▶ **Do this**: Give back the full material, exactly as it reads.

Collected data:

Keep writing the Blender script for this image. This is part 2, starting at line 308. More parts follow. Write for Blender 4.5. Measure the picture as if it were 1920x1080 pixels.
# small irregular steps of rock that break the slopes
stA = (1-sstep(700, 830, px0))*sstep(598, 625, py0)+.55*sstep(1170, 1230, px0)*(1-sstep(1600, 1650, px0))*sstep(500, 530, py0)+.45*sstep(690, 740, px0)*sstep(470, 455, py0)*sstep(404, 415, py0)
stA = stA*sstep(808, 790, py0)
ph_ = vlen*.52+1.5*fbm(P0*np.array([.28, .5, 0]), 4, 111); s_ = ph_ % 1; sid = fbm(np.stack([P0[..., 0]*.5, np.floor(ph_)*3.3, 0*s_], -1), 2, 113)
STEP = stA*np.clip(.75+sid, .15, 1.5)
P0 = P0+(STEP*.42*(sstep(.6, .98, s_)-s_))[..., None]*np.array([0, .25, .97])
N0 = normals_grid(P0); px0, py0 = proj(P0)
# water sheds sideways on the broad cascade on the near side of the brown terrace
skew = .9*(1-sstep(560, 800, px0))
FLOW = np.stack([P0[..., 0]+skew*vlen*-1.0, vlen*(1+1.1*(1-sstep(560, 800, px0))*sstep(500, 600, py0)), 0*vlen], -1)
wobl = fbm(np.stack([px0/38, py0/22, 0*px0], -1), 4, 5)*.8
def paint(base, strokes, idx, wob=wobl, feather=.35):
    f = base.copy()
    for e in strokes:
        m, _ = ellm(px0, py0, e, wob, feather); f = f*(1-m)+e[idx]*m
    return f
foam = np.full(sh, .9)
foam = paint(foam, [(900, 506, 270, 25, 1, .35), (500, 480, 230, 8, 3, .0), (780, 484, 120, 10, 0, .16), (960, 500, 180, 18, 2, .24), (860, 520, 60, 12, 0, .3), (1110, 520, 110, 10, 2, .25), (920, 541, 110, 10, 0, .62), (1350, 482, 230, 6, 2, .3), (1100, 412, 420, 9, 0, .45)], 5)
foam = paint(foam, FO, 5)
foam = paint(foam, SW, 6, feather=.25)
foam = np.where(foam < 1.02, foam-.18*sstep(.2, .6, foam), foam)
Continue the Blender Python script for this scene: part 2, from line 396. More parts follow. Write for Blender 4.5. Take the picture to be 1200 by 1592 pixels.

▶ **Task response**:
Keep writing the Blender script for this image. This is part 2, starting at line 308. More parts follow. Write for Blender 4.5. Measure the picture as if it were 1920x1080 pixels.
# small irregular steps of rock that break the slopes
stA = (1-sstep(700, 830, px0))*sstep(598, 625, py0)+.55*sstep(1170, 1230, px0)*(1-sstep(1600, 1650, px0))*sstep(500, 530, py0)+.45*sstep(690, 740, px0)*sstep(470, 455, py0)*sstep(404, 415, py0)
stA = stA*sstep(808, 790, py0)
ph_ = vlen*.52+1.5*fbm(P0*np.array([.28, .5, 0]), 4, 111); s_ = ph_ % 1; sid = fbm(np.stack([P0[..., 0]*.5, np.floor(ph_)*3.3, 0*s_], -1), 2, 113)
STEP = stA*np.clip(.75+sid, .15, 1.5)
P0 = P0+(STEP*.42*(sstep(.6, .98, s_)-s_))[..., None]*np.array([0, .25, .97])
N0 = normals_grid(P0); px0, py0 = proj(P0)
# water sheds sideways on the broad cascade on the near side of the brown terrace
skew = .9*(1-sstep(560, 800, px0))
FLOW = np.stack([P0[..., 0]+skew*vlen*-1.0, vlen*(1+1.1*(1-sstep(560, 800, px0))*sstep(500, 600, py0)), 0*vlen], -1)
wobl = fbm(np.stack([px0/38, py0/22, 0*px0], -1), 4, 5)*.8
def paint(base, strokes, idx, wob=wobl, feather=.35):
    f = base.copy()
    for e in strokes:
        m, _ = ellm(px0, py0, e, wob, feather); f = f*(1-m)+e[idx]*m
    return f
foam = np.full(sh, .9)
foam = paint(foam, [(900, 506, 270, 25, 1, .35), (500, 480, 230, 8, 3, .0), (780, 484, 120, 10, 0, .16), (960, 500, 180, 18, 2, .24), (860, 520, 60, 12, 0, .3), (1110, 520, 110, 10, 2, .25), (920, 541, 110, 10, 0, .62), (1350, 482, 230, 6, 2, .3), (1100, 412, 420, 9, 0, .45)], 5)
foam = paint(foam, FO, 5)
foam = paint(foam, SW, 6, feather=.25)
foam = np.where(foam < 1.02, foam-.18*sstep(.2, .6, foam), foam)
Continue the Blender Python script for this scene: part 2, from line 396. More parts follow. Write for Blender 4.5. Take the picture to be 1200 by 1592 pixels.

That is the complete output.